James Blake presenta en Madrid su segundo álbum, Overgrown.
Aún quedaban algunas entradas en taquilla, pero la planta baja y los cinco anfiteatros lucían abarrotados. Caras expectantes se asomaban desde las alturas y la gente se agolpaba en la pista central para ver lo más cerca posible al muchacho pálido y espigado que con su segundo disco, Overgrown, ha confirmado su genuino talento, cultivado durante años en la intimidad de su habitación, en casa de sus padres, y plasmado en su primer álbum homónimo de 2011 y en sus EPs anteriores, que dejaron boquiabierta a la crítica.
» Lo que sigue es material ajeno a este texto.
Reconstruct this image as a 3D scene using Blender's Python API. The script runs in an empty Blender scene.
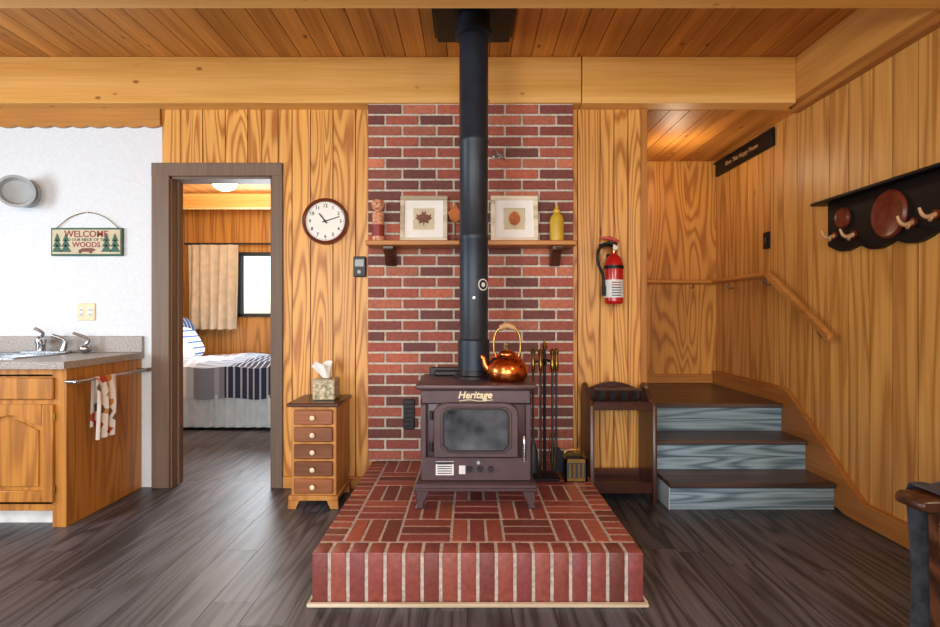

Ahora, con 25 años, la emancipación le espera en su nuevo piso de Londres cuando acabe una gira mundial que, de momento, le ha llevado a Estados Unidos y algunos puntos de Europa.
Pianista de formación, la electrónica le llamó poderosamente la atención y le permitió focalizar sus capacidades compositivas mediante las herramientas de producción digital. El dubstep, ese estilo de música electrónica de tempo ralentizado, sintetizadores agresivos y bajos apabullantes nacido en Londres poco antes del cambio de siglo y puesto de moda a nivel mundial en torno a 2009, parecía un fenómeno de vida corta por su escasa inteligencia y sus encorsetadas características. Pero Blake ha desguazado el armatoste para ensamblar algunas de sus piezas con otras del soul, el R&B e incluso el gospel, dando como resultado un androide con potencia y alma a partes iguales.
Tímido y comedido, el fenómeno musical del momento salió al escenario y ocupó su lugar a la derecha, a los mandos de la nave: tres sintetizadores, un micrófono y varias pedaleras de efectos y bucles. En el centro, su genial percusionista, Ben Assister, ejecutaba los complejos ritmos que caracterizan las canciones de Blake, de tempo lento y patrones rápidos, con platos y caja acústicos, bombo electrónico y caja de ritmos, una muestra más de la perfecta simbiosis entre lo orgánico y lo digital. A la izquierda, Rob McAndrews -que firma sus trabajos en solitario como Airhead- alternaba la guitarra eléctrica, con la que añadía texturas de corte sideral y punteos ocasionales, con un sampler y un sintetizador de graves.
Mucha máquina, pero siempre al servicio de la expresividad, y no al revés. Ahí es donde James Blake marca la diferencia. Aunque "usar tanta tecnología tiene sus efectos secundarios", bromeó el londinense cuando el cableado de sus efectos vocales sucumbió momentáneamente al interpretar Lindisfarne, de su primer disco, salpicada de silencios de varios segundos que se han convertido en otra marca de la casa.
Durante el concierto hubo algunos momentos para el baile, sobre todo en la prolongación, a la manera de variaciones sobre un tema, de CMYK, y en Voyeur. En otros momentos, algo más pausados pero igualmente atronadores -pelusas enormes caían sobre el público, procedentes de las vigas y molduras del techo- el público se mecía levemente, conteniendo sus movimientos para no perderse nada de lo que acontecía en el escenario, que era mucho.
El concierto, de hora y media, acabó con Blake solo en el escenario, cantando The wilhelm scream, y ya desnudo de sintetizadores, A case of you, balada de piano y voz con la que dejó claro que la tecnología, canalizadora de su asombroso talento, es sólo un medio, pero nunca el fin.